- [TASK INSTRUCTIONS]: Each entry below must be repeated word for word.

--- begin ---

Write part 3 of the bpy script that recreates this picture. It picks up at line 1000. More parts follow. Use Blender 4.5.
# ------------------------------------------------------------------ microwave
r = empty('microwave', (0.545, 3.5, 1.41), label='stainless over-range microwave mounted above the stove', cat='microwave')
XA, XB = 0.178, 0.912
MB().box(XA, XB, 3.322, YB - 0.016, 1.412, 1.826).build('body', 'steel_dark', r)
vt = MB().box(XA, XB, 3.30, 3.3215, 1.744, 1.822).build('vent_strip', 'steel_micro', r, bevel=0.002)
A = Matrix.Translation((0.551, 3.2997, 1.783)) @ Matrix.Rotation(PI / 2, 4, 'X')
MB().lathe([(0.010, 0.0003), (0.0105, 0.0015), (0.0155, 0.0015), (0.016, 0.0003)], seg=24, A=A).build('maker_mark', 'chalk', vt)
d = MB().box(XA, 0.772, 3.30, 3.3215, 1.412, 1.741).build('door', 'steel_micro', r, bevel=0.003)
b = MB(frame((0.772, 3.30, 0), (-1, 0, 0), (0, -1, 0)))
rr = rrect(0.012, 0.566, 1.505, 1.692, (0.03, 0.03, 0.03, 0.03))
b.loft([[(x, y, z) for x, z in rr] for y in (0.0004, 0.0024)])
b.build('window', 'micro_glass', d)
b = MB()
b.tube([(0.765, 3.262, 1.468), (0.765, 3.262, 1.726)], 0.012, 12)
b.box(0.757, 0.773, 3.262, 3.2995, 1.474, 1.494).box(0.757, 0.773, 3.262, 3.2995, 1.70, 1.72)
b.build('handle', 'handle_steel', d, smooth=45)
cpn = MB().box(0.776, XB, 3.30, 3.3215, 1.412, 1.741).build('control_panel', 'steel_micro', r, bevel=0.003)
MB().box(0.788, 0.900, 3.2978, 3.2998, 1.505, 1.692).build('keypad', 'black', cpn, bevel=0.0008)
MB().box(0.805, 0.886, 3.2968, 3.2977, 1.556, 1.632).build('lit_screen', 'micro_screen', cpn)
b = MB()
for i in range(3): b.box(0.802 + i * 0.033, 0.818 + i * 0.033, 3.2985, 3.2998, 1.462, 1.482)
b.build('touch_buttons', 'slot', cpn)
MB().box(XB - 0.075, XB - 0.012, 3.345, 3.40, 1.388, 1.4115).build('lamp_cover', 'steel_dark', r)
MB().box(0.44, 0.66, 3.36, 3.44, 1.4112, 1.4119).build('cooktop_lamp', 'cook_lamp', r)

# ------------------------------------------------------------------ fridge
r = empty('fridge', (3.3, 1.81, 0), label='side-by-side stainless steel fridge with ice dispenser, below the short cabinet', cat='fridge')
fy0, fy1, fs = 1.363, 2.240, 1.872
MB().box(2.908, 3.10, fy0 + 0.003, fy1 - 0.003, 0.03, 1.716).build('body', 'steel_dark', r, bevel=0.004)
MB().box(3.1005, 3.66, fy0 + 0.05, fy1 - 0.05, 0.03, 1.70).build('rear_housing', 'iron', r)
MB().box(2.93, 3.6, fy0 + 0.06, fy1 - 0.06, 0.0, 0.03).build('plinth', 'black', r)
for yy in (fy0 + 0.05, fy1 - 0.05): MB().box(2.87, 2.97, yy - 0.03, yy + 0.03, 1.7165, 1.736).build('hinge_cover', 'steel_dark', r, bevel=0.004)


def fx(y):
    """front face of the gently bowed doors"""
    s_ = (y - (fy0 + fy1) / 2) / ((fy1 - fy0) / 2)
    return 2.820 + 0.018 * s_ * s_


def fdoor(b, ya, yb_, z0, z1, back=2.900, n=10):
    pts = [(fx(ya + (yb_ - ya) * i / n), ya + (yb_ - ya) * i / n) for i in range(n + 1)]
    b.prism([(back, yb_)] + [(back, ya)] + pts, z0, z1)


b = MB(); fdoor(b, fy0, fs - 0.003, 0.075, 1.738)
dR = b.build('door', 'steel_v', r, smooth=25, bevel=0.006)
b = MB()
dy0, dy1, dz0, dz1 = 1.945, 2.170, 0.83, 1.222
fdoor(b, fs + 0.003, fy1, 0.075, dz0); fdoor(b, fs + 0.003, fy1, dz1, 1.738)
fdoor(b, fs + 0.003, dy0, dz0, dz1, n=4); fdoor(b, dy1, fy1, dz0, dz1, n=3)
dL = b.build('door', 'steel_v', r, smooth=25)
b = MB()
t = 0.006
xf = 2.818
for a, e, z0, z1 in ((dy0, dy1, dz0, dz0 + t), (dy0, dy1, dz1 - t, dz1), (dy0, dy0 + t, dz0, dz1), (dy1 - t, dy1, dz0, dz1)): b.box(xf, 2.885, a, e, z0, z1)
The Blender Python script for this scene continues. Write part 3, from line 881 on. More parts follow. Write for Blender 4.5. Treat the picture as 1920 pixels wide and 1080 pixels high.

--- end ---

- [EXERCISE ANSWER]:
Write part 3 of the bpy script that recreates this picture. It picks up at line 1000. More parts follow. Use Blender 4.5.
# ------------------------------------------------------------------ microwave
r = empty('microwave', (0.545, 3.5, 1.41), label='stainless over-range microwave mounted above the stove', cat='microwave')
XA, XB = 0.178, 0.912
MB().box(XA, XB, 3.322, YB - 0.016, 1.412, 1.826).build('body', 'steel_dark', r)
vt = MB().box(XA, XB, 3.30, 3.3215, 1.744, 1.822).build('vent_strip', 'steel_micro', r, bevel=0.002)
A = Matrix.Translation((0.551, 3.2997, 1.783)) @ Matrix.Rotation(PI / 2, 4, 'X')
MB().lathe([(0.010, 0.0003), (0.0105, 0.0015), (0.0155, 0.0015), (0.016, 0.0003)], seg=24, A=A).build('maker_mark', 'chalk', vt)
d = MB().box(XA, 0.772, 3.30, 3.3215, 1.412, 1.741).build('door', 'steel_micro', r, bevel=0.003)
b = MB(frame((0.772, 3.30, 0), (-1, 0, 0), (0, -1, 0)))
rr = rrect(0.012, 0.566, 1.505, 1.692, (0.03, 0.03, 0.03, 0.03))
b.loft([[(x, y, z) for x, z in rr] for y in (0.0004, 0.0024)])
b.build('window', 'micro_glass', d)
b = MB()
b.tube([(0.765, 3.262, 1.468), (0.765, 3.262, 1.726)], 0.012, 12)
b.box(0.757, 0.773, 3.262, 3.2995, 1.474, 1.494).box(0.757, 0.773, 3.262, 3.2995, 1.70, 1.72)
b.build('handle', 'handle_steel', d, smooth=45)
cpn = MB().box(0.776, XB, 3.30, 3.3215, 1.412, 1.741).build('control_panel', 'steel_micro', r, bevel=0.003)
MB().box(0.788, 0.900, 3.2978, 3.2998, 1.505, 1.692).build('keypad', 'black', cpn, bevel=0.0008)
MB().box(0.805, 0.886, 3.2968, 3.2977, 1.556, 1.632).build('lit_screen', 'micro_screen', cpn)
b = MB()
for i in range(3): b.box(0.802 + i * 0.033, 0.818 + i * 0.033, 3.2985, 3.2998, 1.462, 1.482)
b.build('touch_buttons', 'slot', cpn)
MB().box(XB - 0.075, XB - 0.012, 3.345, 3.40, 1.388, 1.4115).build('lamp_cover', 'steel_dark', r)
MB().box(0.44, 0.66, 3.36, 3.44, 1.4112, 1.4119).build('cooktop_lamp', 'cook_lamp', r)

# ------------------------------------------------------------------ fridge
r = empty('fridge', (3.3, 1.81, 0), label='side-by-side stainless steel fridge with ice dispenser, below the short cabinet', cat='fridge')
fy0, fy1, fs = 1.363, 2.240, 1.872
MB().box(2.908, 3.10, fy0 + 0.003, fy1 - 0.003, 0.03, 1.716).build('body', 'steel_dark', r, bevel=0.004)
MB().box(3.1005, 3.66, fy0 + 0.05, fy1 - 0.05, 0.03, 1.70).build('rear_housing', 'iron', r)
MB().box(2.93, 3.6, fy0 + 0.06, fy1 - 0.06, 0.0, 0.03).build('plinth', 'black', r)
for yy in (fy0 + 0.05, fy1 - 0.05): MB().box(2.87, 2.97, yy - 0.03, yy + 0.03, 1.7165, 1.736).build('hinge_cover', 'steel_dark', r, bevel=0.004)


def fx(y):
    """front face of the gently bowed doors"""
    s_ = (y - (fy0 + fy1) / 2) / ((fy1 - fy0) / 2)
    return 2.820 + 0.018 * s_ * s_


def fdoor(b, ya, yb_, z0, z1, back=2.900, n=10):
    pts = [(fx(ya + (yb_ - ya) * i / n), ya + (yb_ - ya) * i / n) for i in range(n + 1)]
    b.prism([(back, yb_)] + [(back, ya)] + pts, z0, z1)


b = MB(); fdoor(b, fy0, fs - 0.003, 0.075, 1.738)
dR = b.build('door', 'steel_v', r, smooth=25, bevel=0.006)
b = MB()
dy0, dy1, dz0, dz1 = 1.945, 2.170, 0.83, 1.222
fdoor(b, fs + 0.003, fy1, 0.075, dz0); fdoor(b, fs + 0.003, fy1, dz1, 1.738)
fdoor(b, fs + 0.003, dy0, dz0, dz1, n=4); fdoor(b, dy1, fy1, dz0, dz1, n=3)
dL = b.build('door', 'steel_v', r, smooth=25)
b = MB()
t = 0.006
xf = 2.818
for a, e, z0, z1 in ((dy0, dy1, dz0, dz0 + t), (dy0, dy1, dz1 - t, dz1), (dy0, dy0 + t, dz0, dz1), (dy1 - t, dy1, dz0, dz1)): b.box(xf, 2.885, a, e, z0, z1)
The Blender Python script for this scene continues. Write part 3, from line 881 on. More parts follow. Write for Blender 4.5. Treat the picture as 1920 pixels wide and 1080 pixels high.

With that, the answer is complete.